BOSTON (WWLP) – The Joint Committee on the Judiciary heard testimony Tuesday on Governor Baker’s Dangerousness Legislation and Springfield Mayor Domenic Sarno spoke in support at the request of the Governor.

House Bill (H) 4290: An Act Relative to Protect Victims of Crimes and the Public

The House bill would provide common-sense language that would help protect the public and help victims deal with and recover from certain crimes. It also borrows language from Mayor Sarno’s proposed bail reform legislation.

“Governor Baker’s Dangerousness Legislation is common sense legislation and would help the Commonwealth meet the fundamental government responsibility of keeping our residents and business community safe. 

The bill would help keep our residents and business community safe.  It would also provide better protections for victims of specific crimes so they can feel safe and secure and not feel threatened or harassed. 

Additionally, I am pleased to see that the Governor’s legislation also takes language from my bail reform legislation that was filed by State Representative Angelo J. Puppolo, Jr. (H. 1839) to help even the playing field for our District Attorneys, in addition to defendants, so they can have the option to appeal the release decisions from district court to the state superior court.” 

Mayor Sarno

This bill is an updated version of previous legislation filed by the Governor to address public safety concerns across the Commonwealth.

Some of the key items the Governor’s pending legislation would address include:

  • The right for the prosecution to request a dangerousness hearing for certain criminal acts, such as rape or indecent assault and battery on a child, where the prosecution believes there is substantial danger to the public where the defendant is likely to commit another crime while released or poses a threat to the community and victim(s).
  • Strengthen the consequences for those who are found in violation of their release on bail and/or of pretrial conditions. 
  • Create a new felony offense for a defendant that has cut off their court-ordered GPS device.
  • Improve the system for notifying victims of crimes of abuse and other dangerous crimes when a defendant is set to be released.
  • Empower police to detain people found violating their court-ordered release conditions.  The current law does not allow this.
  • Authorize judges to revoke a person’s release when the offender is found violating their court-ordered condition(s), such as to stay away from the victim or from a public playground. 
  • Allow bail commissioners and bail magistrates to consider dangerousness in deciding whether to release an arrestee from a police station when court is out of session. 
  • Create a task force to recommend adding information to criminal records so that prosecutors and judges can make more informed recommendations and decisions about conditions of release and possible detention on grounds of dangerousness.
  • Clarify the permissible sentences following conviction for certain serious crimes: that probation is not a permissible sentence for home invasion or commission of a felony after two prior significant felony convictions; and that the sentence imposed on a person convicted of committing a felony while in possession of a firearm is a minimum mandatory sentence.

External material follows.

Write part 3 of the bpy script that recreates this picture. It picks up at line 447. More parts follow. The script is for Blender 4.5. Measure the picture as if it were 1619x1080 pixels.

“This bill itself does not guarantee that an individual will be held on dangerousness. It expands the opportunity for the court to hold that hearing, and investigate with proper information as to whether this person should be held,” said Lt. Governor Karyn Polito.

“This is a common sense bill. This is standing up for the victims who have been victimized, but hopefully, for all so they don’t have to face these types of tragedies of being hurt, injured, and a lot of times killed,” said Mayor Sarno.

Police Commissioner Cheryl Clapprood and State Representative Angelo Puppolo also testified in support of the bill. They have been fighting for bail reform legislation for years.

Representative Puppolo stated, “I applaud the Governor for sponsoring this legislation that will help address the public safety and quality of life concerns for the residents of our Commonwealth. The measures the Governor has purposed in his Dangerousness legislation will be taken under consideration by the Judiciary Committee and I am looking forward to working with my colleagues in the House and Senate in reviewing this pending legislation. Additionally, Mayor Sarno and I have been strong advocates for trying to create meaningful bail reform so that ‘we the people’ and our district attorneys have the right to appeal the bail conditions set forth by the district courts to the state Superior Court, if needed. That is why I have refiled our bail reform legislation, H.1839, to help level the playing field for the Commonwealth.”